The only question in this case, therefore, is this: Does the provision in the Consolidation Act which empowers the supervisors to levy a tax for municipal purposes—that tax being sufficient for the payment of the sums provided by the act of 1851 to be paid to the commissioners—does this provision stand in substantial conflict with the fourth section of the act of 1851 ? We think not; for there is a clear and adequate provision for the payment of moneys into the municipal treasury, out of which the commissioners are entitled to the sum to be paid by them in priority of all other claims. The substance of the provisions of the act of 1851 is, that a sufficient sum of money to answer the purposes of that act shall be collected by taxation, and having been collected and paid to the treasurer of the corporation, it stands as a trust fund which the treasurer, as the bailee of this *574sum, is to pay to the commissioners. The commissioners had a right to it when thus collected and paid, and the amount is settled ; this sum may be collected in one way or another—by one process or another; and the method prescribed by the Consolidation Act seems to be as effectual and secure as that provided by the act of 1851. This being so, we see nothing in the act of 1856—which simply alters the mode of levying taxes, the result not being changed—which, in substance, conflicts with the act of 1851 in those provisions which offered a security to the creditors for their debts.
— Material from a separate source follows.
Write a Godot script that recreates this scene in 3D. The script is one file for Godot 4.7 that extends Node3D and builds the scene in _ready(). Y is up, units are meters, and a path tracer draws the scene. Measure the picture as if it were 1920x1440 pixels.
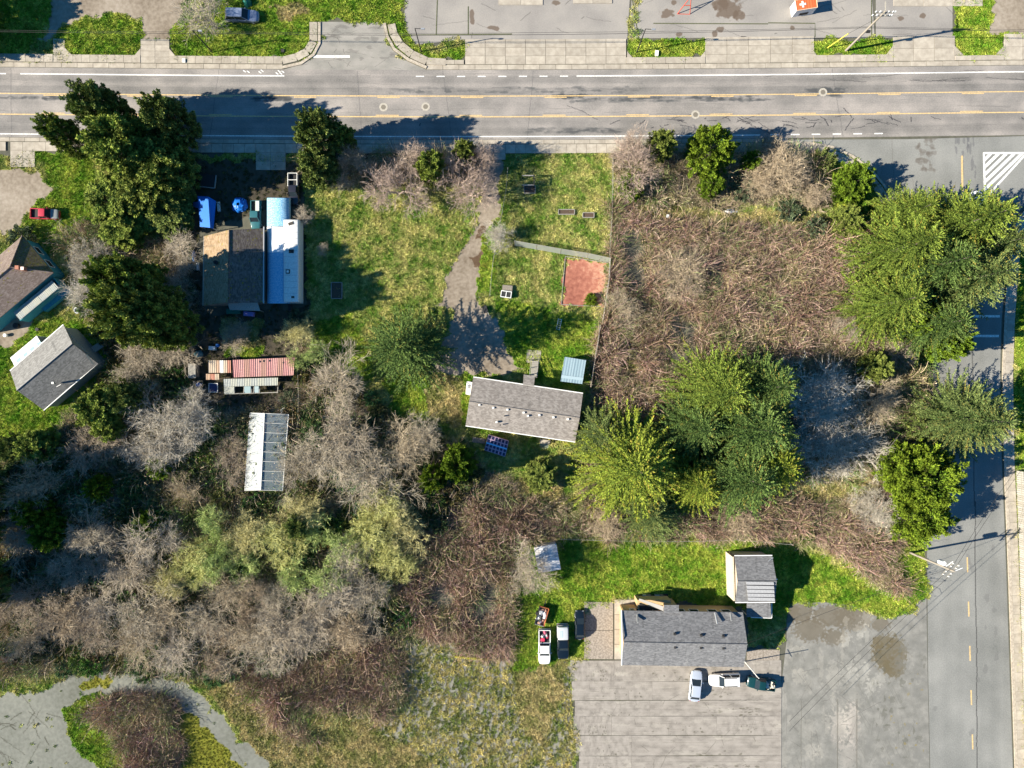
extends Node3D
# Straight-down drone view of a rural town block. The photograph's ground is 0.08 m per pixel (1920 x 1440).
const S := 0.08
const CH := 106.67
var M := {}
var used := {}
var rng := RandomNumberGenerator.new()
var noise_a := FastNoiseLite.new()

class MB:
	var v := PackedVector3Array()
	var n := PackedVector3Array()
	var c := PackedColorArray()
	var uv := PackedVector2Array()
	func tri(a: Vector3, b: Vector3, d: Vector3, col: Color = Color.WHITE) -> void:
		var nn := (d - a).cross(b - a).normalized()
		v.append(a); v.append(b); v.append(d)
		n.append(nn); n.append(nn); n.append(nn)
		c.append(col); c.append(col); c.append(col)
		uv.append(Vector2(a.x, a.z)); uv.append(Vector2(b.x, b.z)); uv.append(Vector2(d.x, d.z))
	func quad(a: Vector3, b: Vector3, d: Vector3, e: Vector3, col: Color = Color.WHITE) -> void:
		tri(a, b, d, col)
		tri(a, d, e, col)
	func quad_uv(a: Vector3, b: Vector3, d: Vector3, e: Vector3, ua: Vector2, ub: Vector2, ud: Vector2, ue: Vector2) -> void:
		quad(a, b, d, e)
		var k := uv.size() - 6
		uv[k] = ua; uv[k + 1] = ub; uv[k + 2] = ud; uv[k + 3] = ua; uv[k + 4] = ud; uv[k + 5] = ue
	func box(o: Vector3, s: Vector3, b: Basis = Basis(), col: Color = Color.WHITE, bevel: float = 0.0) -> void:
		var x := b.x * s.x * 0.5
		var y := b.y * s.y * 0.5
		var z := b.z * s.z * 0.5
		var t := 1.0 - bevel
		var lo := [o - x - y - z, o + x - y - z, o + x - y + z, o - x - y + z]
		var hi := [o - x * t + y - z * t, o + x * t + y - z * t, o + x * t + y + z * t, o - x * t + y + z * t]
		quad(hi[0], hi[1], hi[2], hi[3], col)
		quad(lo[3], lo[2], lo[1], lo[0], col)
		for i in 4:
			var j := (i + 1) % 4
			quad(hi[j], hi[i], lo[i], lo[j], col)
	# a prism over any flat outline (points in order), going down by t
	func slab(pts: Array, t: float, col: Color = Color.WHITE) -> void:
		var dn := Vector3(0, -t, 0)
		var m: int = pts.size()
		var flat := PackedVector2Array()
		for p in pts:
			flat.append(Vector2(p.x, p.z))
		var cw := Geometry2D.is_polygon_clockwise(flat)
		var idx := Geometry2D.triangulate_polygon(flat)
		for i in range(0, idx.size(), 3):
			var a: Vector3 = pts[idx[i]]
			var b: Vector3 = pts[idx[i + 1]]
			var d: Vector3 = pts[idx[i + 2]]
			if (d - a).cross(b - a).y < 0.0:
				var sw := b
				b = d
				d = sw
			tri(a, b, d, col)
			tri(a + dn, d + dn, b + dn, col)
		for i in m:
			var p: Vector3 = pts[i]
			var q: Vector3 = pts[(i + 1) % m]
			if cw:
				quad(p, q, q + dn, p + dn, col)
			else:
				quad(q, p, p + dn, q + dn, col)
	func sheet(pts: Array, col: Color = Color.WHITE) -> void:
		var flat := PackedVector2Array()
		for p in pts:
			flat.append(Vector2(p.x, p.z))
		var idx := Geometry2D.triangulate_polygon(flat)
		for i in range(0, idx.size(), 3):
			var a: Vector3 = pts[idx[i]]
			var b: Vector3 = pts[idx[i + 1]]
			var d: Vector3 = pts[idx[i + 2]]
			if (d - a).cross(b - a).y < 0.0:
				tri(a, d, b, col)
			else:
				tri(a, b, d, col)
	func tube(pts: Array, r0: float, r1: float, sides: int = 5, col: Color = Color.WHITE) -> void:
		var prev := []
		var pn := []
		var m: int = pts.size()
		for i in m:
			var p: Vector3 = pts[i]
			var q: Vector3 = pts[mini(i + 1, m - 1)] - pts[maxi(i - 1, 0)]
			q = q.normalized()
			var e := q.cross(Vector3(0.31, 0.2, 0.93)).normalized()
			if absf(q.z) > 0.8:
				e = q.cross(Vector3(1, 0.1, 0)).normalized()
			var f := q.cross(e)
			var r := lerpf(r0, r1, float(i) / maxf(1.0, m - 1))
			var ring := []
			var rn := []
			for k in sides:
				var a := TAU * k / sides
				var dd := e * cos(a) + f * sin(a)
				ring.append(p + dd * r)
				rn.append(dd)
			if i > 0:
				for k in sides:
					var k2 := (k + 1) % sides
					var s := n.size()
					quad(prev[k], ring[k], ring[k2], prev[k2], col)
					n[s] = pn[k]; n[s + 1] = rn[k]; n[s + 2] = rn[k2]
					n[s + 3] = pn[k]; n[s + 4] = rn[k2]; n[s + 5] = pn[k2]
			prev = ring
			pn = rn
		for k in range(1, sides - 1):
			tri(prev[0], prev[k], prev[k + 1], col)
	# a grid of points, smooth
	func grid(rows: Array, closed: bool, col: Color = Color.WHITE) -> void:
		var nr: int = rows.size()
		var nc: int = rows[0].size()
		var nrm := []
		for i in nr:
			var line := []
			for j in nc:
				var j0 := (j - 1 + nc) % nc if closed else maxi(j - 1, 0)
				var j1 := (j + 1) % nc if closed else mini(j + 1, nc - 1)
				var du: Vector3 = rows[i][j1] - rows[i][j0]
				var dv: Vector3 = rows[mini(i + 1, nr - 1)][j] - rows[maxi(i - 1, 0)][j]
				line.append(du.cross(dv).normalized())
			nrm.append(line)
		for i in nr - 1:
			for j in (nc if closed else nc - 1):
				var j2 := (j + 1) % nc
				var s := n.size()
				quad(rows[i][j], rows[i + 1][j], rows[i + 1][j2], rows[i][j2], col)
				var fn: Vector3 = n[s]
				var o := [nrm[i][j], nrm[i + 1][j], nrm[i + 1][j2], nrm[i][j], nrm[i + 1][j2], nrm[i][j2]]
				for k in 6:
					var w: Vector3 = o[k]
					n[s + k] = w if w.dot(fn) > 0.0 else -w
	func mesh() -> ArrayMesh:
		var a := []
		a.resize(Mesh.ARRAY_MAX)
		a[Mesh.ARRAY_VERTEX] = v
		a[Mesh.ARRAY_NORMAL] = n
		a[Mesh.ARRAY_COLOR] = c
		a[Mesh.ARRAY_TEX_UV] = uv
		var m := ArrayMesh.new()
		m.add_surface_from_arrays(Mesh.PRIMITIVE_TRIANGLES, a)
		return m

# photograph pixel and height above the ground -> the point in the world that the drone saw there
func G(px: float, py: float, h: float = 0.0) -> Vector3:
	var k := S * (CH - h) / CH
	return Vector3((px - 960.0) * k, h, (py - 720.0) * k)

func numbered(called: String) -> String:
	var k: int = used.get(called, 0)
	used[called] = k + 1
	return called if k == 0 else "%s_%03d" % [called, k]

func thing(called: String, label: String, category: String, at := Vector3.ZERO, turn := 0.0, group := "") -> Node3D:
	var o := Node3D.new()
	o.name = numbered(called)
	add_child(o)
	o.position = at
	o.rotation.y = turn
	o.set_meta("label", label)
	o.set_meta("category", category)
	if group != "":
		o.set_meta("group", group)
	return o

func part(called: String, m: Mesh, mat: Material, parent: Node3D, at := Vector3.ZERO, turn := 0.0) -> MeshInstance3D:
	var o := MeshInstance3D.new()
	o.name = called
	o.mesh = m
	o.material_override = mat
	o.position = at
	o.rotation.y = turn
	parent.add_child(o, true)
	return o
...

It is just as clear, that the law does not contemplate the imposition of double taxation in any one year for the purpose of raising the money provided by the act of 1851; and therefore the terms of the act of 1856, in this respect, supersede those provisions in the act of 1851, which declare the duty of the assessor to add to the list the several sums of money which are intended to be raised by the act of 1851.

Therefore, the judgment of the District Court is affirmed.